● DIRECTION:
Within the records that follow, restate exactly the lines from the line with "What Blender Python" down to the line with "sc.cycles.sample_clamp_indirect = 4.0", including both. Omit the pictures.

● INPUT DATA:
————————

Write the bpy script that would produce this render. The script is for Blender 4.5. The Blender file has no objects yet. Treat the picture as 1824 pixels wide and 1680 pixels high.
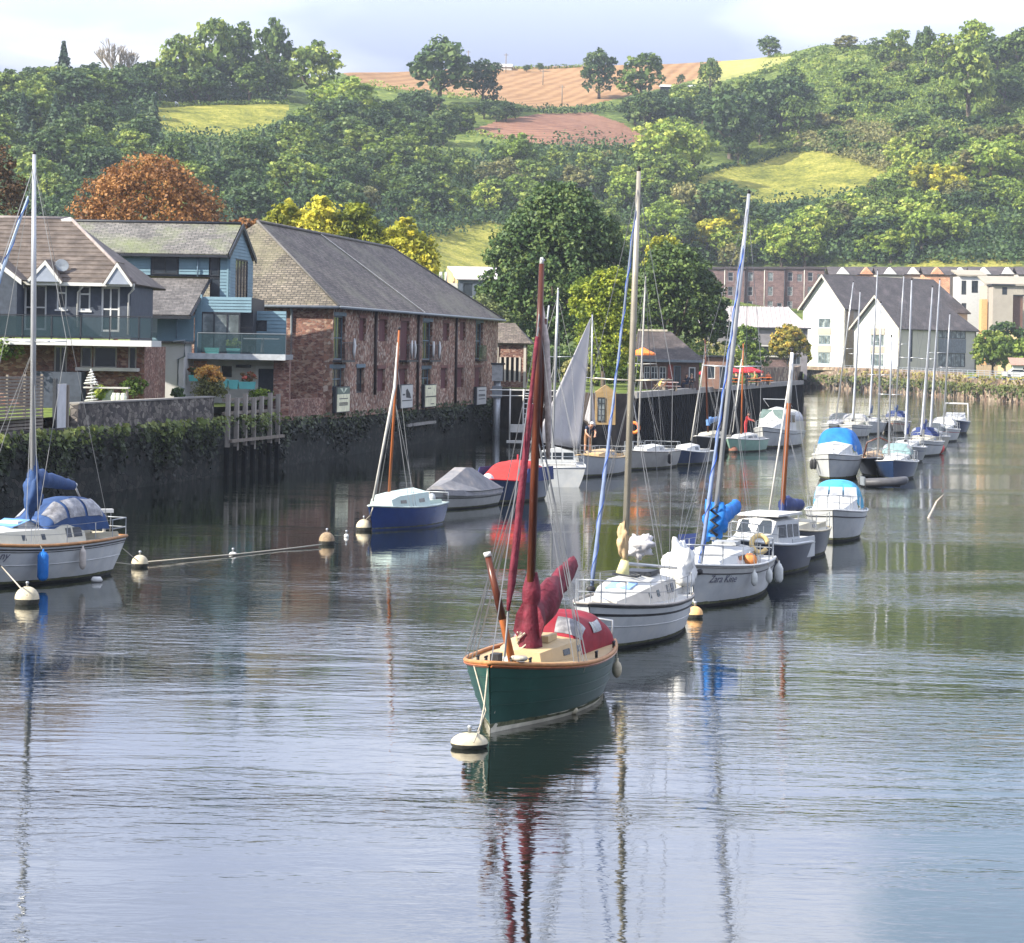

————————

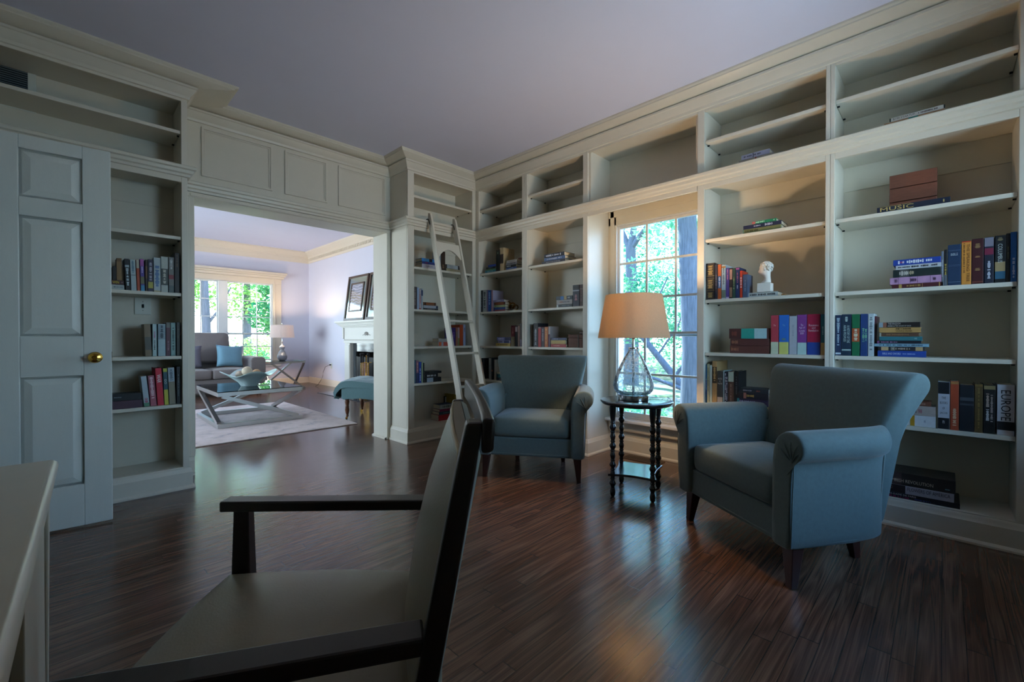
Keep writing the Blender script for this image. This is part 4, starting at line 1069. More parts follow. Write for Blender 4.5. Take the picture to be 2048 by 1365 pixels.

————————

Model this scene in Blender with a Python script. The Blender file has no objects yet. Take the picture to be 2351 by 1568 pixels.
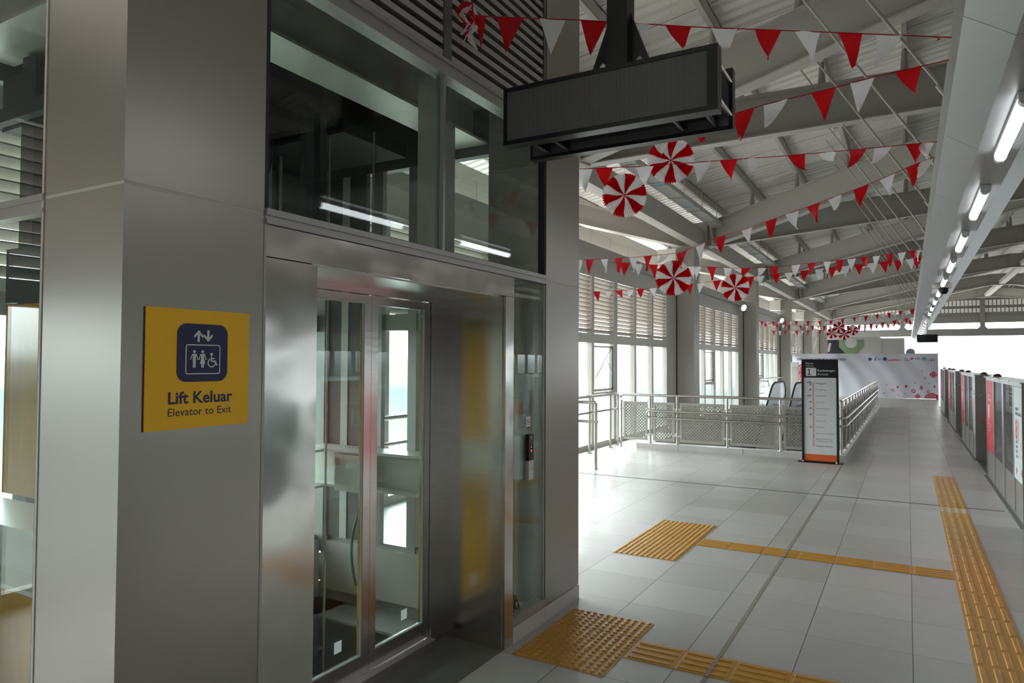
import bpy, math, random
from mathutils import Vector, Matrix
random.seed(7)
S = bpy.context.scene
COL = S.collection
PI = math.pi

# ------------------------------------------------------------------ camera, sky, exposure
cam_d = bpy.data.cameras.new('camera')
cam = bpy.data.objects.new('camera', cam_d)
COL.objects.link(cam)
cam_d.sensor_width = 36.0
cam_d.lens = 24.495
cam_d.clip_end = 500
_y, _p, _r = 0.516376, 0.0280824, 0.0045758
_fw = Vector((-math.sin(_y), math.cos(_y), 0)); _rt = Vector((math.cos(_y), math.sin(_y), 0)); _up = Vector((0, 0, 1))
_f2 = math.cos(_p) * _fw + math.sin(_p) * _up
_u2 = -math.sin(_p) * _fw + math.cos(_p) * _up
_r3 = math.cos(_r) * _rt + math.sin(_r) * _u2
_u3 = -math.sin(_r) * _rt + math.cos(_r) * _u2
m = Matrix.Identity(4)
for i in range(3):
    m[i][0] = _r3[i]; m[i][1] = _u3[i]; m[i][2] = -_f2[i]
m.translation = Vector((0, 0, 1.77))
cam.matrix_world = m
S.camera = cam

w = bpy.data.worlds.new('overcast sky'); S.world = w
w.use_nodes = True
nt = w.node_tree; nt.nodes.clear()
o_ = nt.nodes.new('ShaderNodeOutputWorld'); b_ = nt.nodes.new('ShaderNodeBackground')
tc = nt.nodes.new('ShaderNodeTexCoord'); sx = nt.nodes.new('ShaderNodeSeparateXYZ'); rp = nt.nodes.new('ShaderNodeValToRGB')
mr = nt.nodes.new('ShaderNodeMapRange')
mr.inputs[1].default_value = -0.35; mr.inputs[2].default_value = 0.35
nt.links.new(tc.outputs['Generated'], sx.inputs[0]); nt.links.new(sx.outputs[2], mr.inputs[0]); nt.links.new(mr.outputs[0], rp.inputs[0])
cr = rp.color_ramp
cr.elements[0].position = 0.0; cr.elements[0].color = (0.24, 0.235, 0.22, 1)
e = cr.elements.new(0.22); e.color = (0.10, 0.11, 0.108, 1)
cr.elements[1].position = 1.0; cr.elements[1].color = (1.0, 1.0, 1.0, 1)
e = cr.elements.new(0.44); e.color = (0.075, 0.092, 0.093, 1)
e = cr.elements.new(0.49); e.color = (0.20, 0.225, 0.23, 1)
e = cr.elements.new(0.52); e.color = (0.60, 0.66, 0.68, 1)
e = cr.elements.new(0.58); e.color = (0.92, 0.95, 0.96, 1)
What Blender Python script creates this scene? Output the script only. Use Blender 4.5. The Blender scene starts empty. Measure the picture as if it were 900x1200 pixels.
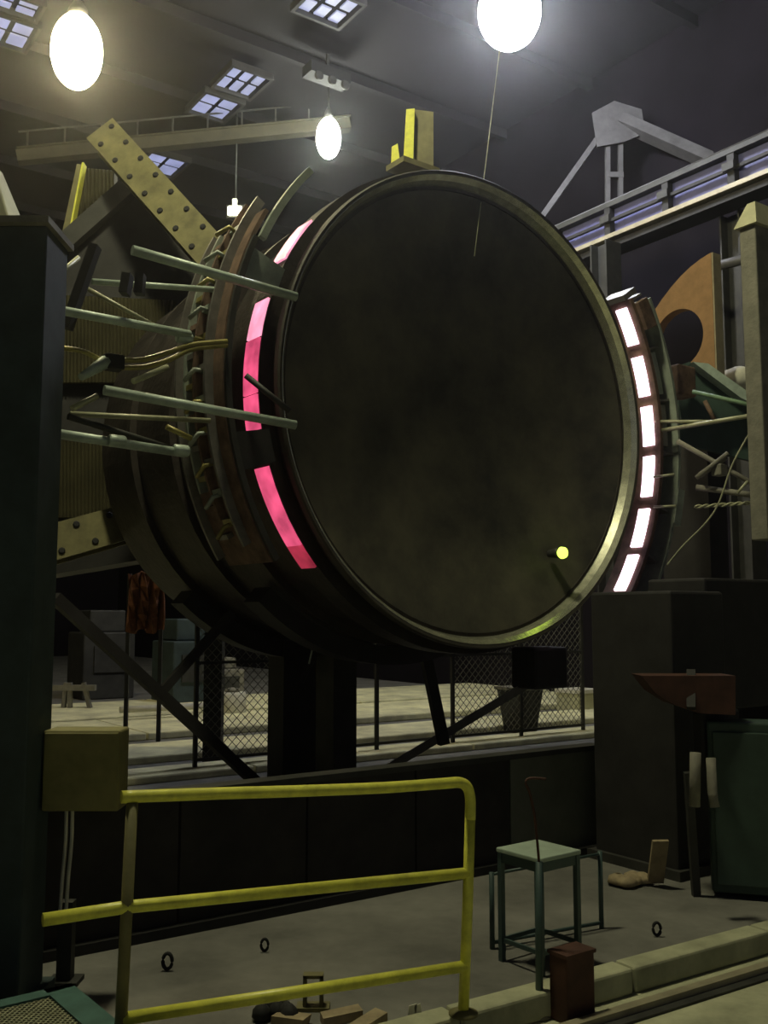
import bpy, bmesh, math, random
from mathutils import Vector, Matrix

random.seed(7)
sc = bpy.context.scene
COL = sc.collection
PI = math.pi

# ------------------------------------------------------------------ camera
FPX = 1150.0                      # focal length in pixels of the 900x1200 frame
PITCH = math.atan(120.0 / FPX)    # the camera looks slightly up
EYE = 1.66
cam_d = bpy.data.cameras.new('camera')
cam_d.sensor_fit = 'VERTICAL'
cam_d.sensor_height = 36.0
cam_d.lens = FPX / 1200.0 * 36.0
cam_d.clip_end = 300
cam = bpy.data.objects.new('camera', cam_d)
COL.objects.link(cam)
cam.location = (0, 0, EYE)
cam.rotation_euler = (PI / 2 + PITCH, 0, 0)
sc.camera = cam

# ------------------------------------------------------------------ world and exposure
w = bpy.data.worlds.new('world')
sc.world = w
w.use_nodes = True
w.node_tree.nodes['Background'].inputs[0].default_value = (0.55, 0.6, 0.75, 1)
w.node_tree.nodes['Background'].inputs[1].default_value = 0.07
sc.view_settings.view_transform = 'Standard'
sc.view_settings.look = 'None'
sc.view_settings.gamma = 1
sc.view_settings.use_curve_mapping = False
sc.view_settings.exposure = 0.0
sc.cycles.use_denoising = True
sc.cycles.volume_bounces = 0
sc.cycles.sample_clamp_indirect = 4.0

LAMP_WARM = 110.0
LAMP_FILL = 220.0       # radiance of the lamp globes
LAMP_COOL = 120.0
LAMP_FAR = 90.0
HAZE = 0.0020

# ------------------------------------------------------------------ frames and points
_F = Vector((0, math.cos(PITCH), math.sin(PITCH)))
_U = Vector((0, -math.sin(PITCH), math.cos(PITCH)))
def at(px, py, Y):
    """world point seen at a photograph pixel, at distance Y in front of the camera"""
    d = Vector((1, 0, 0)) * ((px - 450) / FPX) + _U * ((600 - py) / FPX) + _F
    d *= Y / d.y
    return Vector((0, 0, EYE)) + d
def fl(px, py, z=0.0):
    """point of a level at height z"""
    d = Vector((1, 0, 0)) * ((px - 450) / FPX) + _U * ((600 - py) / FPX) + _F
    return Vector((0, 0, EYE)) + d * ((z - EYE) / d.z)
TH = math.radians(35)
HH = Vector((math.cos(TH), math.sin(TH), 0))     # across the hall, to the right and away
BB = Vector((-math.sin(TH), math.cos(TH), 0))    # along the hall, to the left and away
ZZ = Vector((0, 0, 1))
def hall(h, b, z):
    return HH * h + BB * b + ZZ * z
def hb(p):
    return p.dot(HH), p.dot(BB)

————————

● SOLUTION BELOW:
What Blender Python script creates this scene? Output the script only. Use Blender 4.5. The Blender scene starts empty. Measure the picture as if it were 900x1200 pixels.
import bpy, bmesh, math, random
from mathutils import Vector, Matrix

random.seed(7)
sc = bpy.context.scene
COL = sc.collection
PI = math.pi

# ------------------------------------------------------------------ camera
FPX = 1150.0                      # focal length in pixels of the 900x1200 frame
PITCH = math.atan(120.0 / FPX)    # the camera looks slightly up
EYE = 1.66
cam_d = bpy.data.cameras.new('camera')
cam_d.sensor_fit = 'VERTICAL'
cam_d.sensor_height = 36.0
cam_d.lens = FPX / 1200.0 * 36.0
cam_d.clip_end = 300
cam = bpy.data.objects.new('camera', cam_d)
COL.objects.link(cam)
cam.location = (0, 0, EYE)
cam.rotation_euler = (PI / 2 + PITCH, 0, 0)
sc.camera = cam

# ------------------------------------------------------------------ world and exposure
w = bpy.data.worlds.new('world')
sc.world = w
w.use_nodes = True
w.node_tree.nodes['Background'].inputs[0].default_value = (0.55, 0.6, 0.75, 1)
w.node_tree.nodes['Background'].inputs[1].default_value = 0.07
sc.view_settings.view_transform = 'Standard'
sc.view_settings.look = 'None'
sc.view_settings.gamma = 1
sc.view_settings.use_curve_mapping = False
sc.view_settings.exposure = 0.0
sc.cycles.use_denoising = True
sc.cycles.volume_bounces = 0
sc.cycles.sample_clamp_indirect = 4.0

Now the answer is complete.